Another blogger revealed to be a relatively normal human being shock!

John Carter Wood

I am sometimes a little suspicious of those with whom I interact in the virtual space of the Interweb. And I’m sure some of them have serious doubts about me. So it’s always reassuring to meet a blogger in the flesh and discover that he or she is a relatively normal human being with all the bits in the right places, and pleasant company in real life.

This is certainly the case with Dr John Carter Wood of “Obscene Desserts”, who I met yesterday for a couple of jars in a pub near Euston Station in London following my union branch meeting*. John is in real life as well as the blogosphere a cultured 30-something flowing with grace, charm, intelligence and wit.

John is an American from Illinois who lives with his German wife Anja in a sleepy town on the banks of the Rhein. Dr Anja Müller-Wood is a hugely successful and tenured professor of English literature at the University of Mainz (grrr!), while her husband works as a research fellow with the Open University.

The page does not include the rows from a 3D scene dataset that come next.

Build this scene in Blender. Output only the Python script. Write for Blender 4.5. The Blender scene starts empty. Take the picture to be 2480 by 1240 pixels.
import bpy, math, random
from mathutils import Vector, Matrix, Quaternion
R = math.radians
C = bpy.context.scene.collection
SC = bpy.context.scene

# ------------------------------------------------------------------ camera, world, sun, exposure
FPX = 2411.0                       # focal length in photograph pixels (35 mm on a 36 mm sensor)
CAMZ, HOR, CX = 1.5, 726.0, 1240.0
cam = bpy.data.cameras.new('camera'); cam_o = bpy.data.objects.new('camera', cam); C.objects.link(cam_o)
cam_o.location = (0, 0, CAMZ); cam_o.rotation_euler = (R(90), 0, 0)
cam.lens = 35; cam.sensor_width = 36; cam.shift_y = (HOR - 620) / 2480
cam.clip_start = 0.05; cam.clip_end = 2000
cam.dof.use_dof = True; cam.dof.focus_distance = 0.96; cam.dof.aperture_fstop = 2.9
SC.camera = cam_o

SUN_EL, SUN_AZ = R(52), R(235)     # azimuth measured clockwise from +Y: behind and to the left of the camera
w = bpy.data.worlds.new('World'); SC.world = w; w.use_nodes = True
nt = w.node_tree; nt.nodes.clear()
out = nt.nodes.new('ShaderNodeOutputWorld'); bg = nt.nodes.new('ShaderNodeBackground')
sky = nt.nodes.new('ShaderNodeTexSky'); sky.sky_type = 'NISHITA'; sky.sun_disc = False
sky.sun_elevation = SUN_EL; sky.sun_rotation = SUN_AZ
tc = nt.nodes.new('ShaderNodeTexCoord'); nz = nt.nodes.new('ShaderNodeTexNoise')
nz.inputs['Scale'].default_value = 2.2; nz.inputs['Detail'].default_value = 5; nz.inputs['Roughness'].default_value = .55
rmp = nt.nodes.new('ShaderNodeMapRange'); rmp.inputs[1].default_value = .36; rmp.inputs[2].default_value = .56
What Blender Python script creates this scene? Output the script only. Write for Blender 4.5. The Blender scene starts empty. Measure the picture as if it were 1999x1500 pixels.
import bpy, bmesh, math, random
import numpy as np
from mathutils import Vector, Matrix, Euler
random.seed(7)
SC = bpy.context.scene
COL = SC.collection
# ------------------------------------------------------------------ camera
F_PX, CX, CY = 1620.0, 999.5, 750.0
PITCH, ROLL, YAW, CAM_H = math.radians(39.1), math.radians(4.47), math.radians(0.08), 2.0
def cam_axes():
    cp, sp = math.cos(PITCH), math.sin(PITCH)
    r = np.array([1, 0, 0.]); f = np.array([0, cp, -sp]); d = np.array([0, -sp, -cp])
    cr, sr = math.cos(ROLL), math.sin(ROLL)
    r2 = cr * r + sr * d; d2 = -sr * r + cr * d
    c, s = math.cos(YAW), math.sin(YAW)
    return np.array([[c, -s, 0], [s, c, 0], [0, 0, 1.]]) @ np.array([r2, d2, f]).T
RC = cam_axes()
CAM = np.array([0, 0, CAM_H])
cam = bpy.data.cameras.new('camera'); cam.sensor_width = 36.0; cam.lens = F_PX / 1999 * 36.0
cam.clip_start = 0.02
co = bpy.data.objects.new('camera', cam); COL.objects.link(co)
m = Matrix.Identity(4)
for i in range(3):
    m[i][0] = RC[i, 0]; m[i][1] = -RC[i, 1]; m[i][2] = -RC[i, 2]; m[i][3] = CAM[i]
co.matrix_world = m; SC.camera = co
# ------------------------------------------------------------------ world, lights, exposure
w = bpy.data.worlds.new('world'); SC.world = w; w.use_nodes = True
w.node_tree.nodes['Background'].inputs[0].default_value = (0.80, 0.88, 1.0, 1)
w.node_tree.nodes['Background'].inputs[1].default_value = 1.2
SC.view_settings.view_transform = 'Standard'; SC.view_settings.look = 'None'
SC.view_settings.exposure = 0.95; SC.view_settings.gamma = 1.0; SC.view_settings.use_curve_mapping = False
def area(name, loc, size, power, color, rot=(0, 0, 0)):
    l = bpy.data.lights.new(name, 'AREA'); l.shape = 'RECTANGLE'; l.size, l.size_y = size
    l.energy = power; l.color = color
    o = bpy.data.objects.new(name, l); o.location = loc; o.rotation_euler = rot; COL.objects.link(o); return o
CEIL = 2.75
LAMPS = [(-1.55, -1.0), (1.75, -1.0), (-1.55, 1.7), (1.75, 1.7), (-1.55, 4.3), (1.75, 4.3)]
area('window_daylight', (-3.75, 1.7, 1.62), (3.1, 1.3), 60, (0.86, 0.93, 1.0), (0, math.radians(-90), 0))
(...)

An historian with a special interest in criminal history, John is in London this week carrying out research at the National Archives in Kew for a new project on serious criminal cases going back to the 18th century. It sounds fascinating, and, from what I was told last night, one can detect in the media reporting of some of these cases the beginnings of British celebrity culture.

So do check out Obscene Desserts, John’s Normblog profile and John and Anja’s other website. There is a not-so-subtle contrast between the styles of these two very intellectual writers, and this contradicts what one might expect from their respective nationalities and genders.

* The highlight of my NUJ branch meeting last night was a slideshow and talk by the celebrated music photographer David Redfern, who has covered the jazz and pop scene since the 1950s.

David showed us a portfolio of pictures from across the decades, and illustrated these with anecdotes of life as a snapper of the stars. What comes through strongly in David’s very naturalistic, flash-free pictures of the jazz greats is how warm and generous they were/are as people. This is in stark contrast to the egomaniacal pop stars of today.